Sürdürülebilirlik bir yaşam tarzı, dünya ile olan ilişkimizde bilinçli yapılan bir tercih... Bu süreçte bazı şeylerden vazgeçilmesi yaşam kalitemizi düşürdüğümüz anlamına gelmez!

KİŞİ VE KURUMLARI TEŞVİK EDER

Günümüzde sürdürülebilir ürünleri tercih etmek düşünülenden çok daha kolay. Tonlarca şirket sürdürülebilirliği bir öncelik haline getiriyor, hatta yönetim biçimi olarak bu motto ile hareket ediyor.

Giyimden güzellik markalarına, gıda ve enerji şirketlerine kadar. Aralarından seçim yapabileceğiniz pek çok sürdürülebilir seçenek var. Bu nedenle sürdürülebilirliği birinci öncelik haline getiren markaları seçmek, pozitif ayrımcılık yapmak bu konuya yatırım yapan kişi ve kurumları teşvik edecektir.

Sürdürülebilir gıda üreticilerini seçebiliriz. Yerel tedarikçilerden lezzetli, taze çiftlik ürünleri almak için yerel çiftçi pazarlarından alışveriş yapabiliriz. Çiftçi pazarlarında alışveriş yapmak ulaşımdan kaynaklanan karbon emisyonlarının azaltılmasına yardımcı olacaktır. Yerinde ve daha az katkı maddesi ile üreten çiftçi varken, uzun yollardan gelen gıda ürünlerini tercih etmek hem karbon salınımı artırmayı teşvik eder hem de koruyucu maddelerle bezenmiş kimyasalların kullanımına öncülük etmiş oluruz. Bunun yerine sürdürülebilir uygulamalara kendini adamış yerelde ve ülke çapında ardından uluslararası markaları seçebiliriz.

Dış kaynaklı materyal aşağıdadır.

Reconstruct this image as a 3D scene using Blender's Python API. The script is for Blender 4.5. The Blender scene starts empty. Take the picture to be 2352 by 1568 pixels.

Her yıl binlerce deniz kaplumbağası, deniz kuşu ve diğer deniz memelileri plastik yüzünden ölüyor. Bu nedenle, yeniden kullanılabilir poşetler kullanarak ve plastikten yapılmış ürünlerden kaçınarak plastik atıklarınızı azaltabilirsiniz.

YENİLENEBİLİRLİĞİN MODASI

Hatırlatmakta fayda olacaktır, değişen dünya ve eşya düzeninde düşünceler ve toplumlar da değişmektedir. Artık, koca koca araçlar ve pahalı-gösterişli eşyalar değil; doğayla iş birliği yapan, sürdürülebilir ürünler insanlığın yeni lüksü. Sürdürebilirliğin lüks olduğu yerde, gösteriş abidesi ve doğaya zararlı ürünler ise bayalığın yeni yüzü olmaya aday.

Tabii, mantıklı olan şeyin modern, fenomen ya da lüks gibi kavramlar ile açıklanması asla gerekmemektedir. Bununla birlikte, kitleleri hareket ettiren şey de zamanın ruhunu oluşturan 'moda' kavramıdır. Bizler artık yenilenebilir ve sürdürülebilirin modasına girdik. 'Moda' akışkan olandır ve ilelebet devam eder. Kendisine takılmayanları ise tarihin tozlu raflarında saklar. Tercih ve eylemler basit... Geleceği hep birlikte inşa edelim.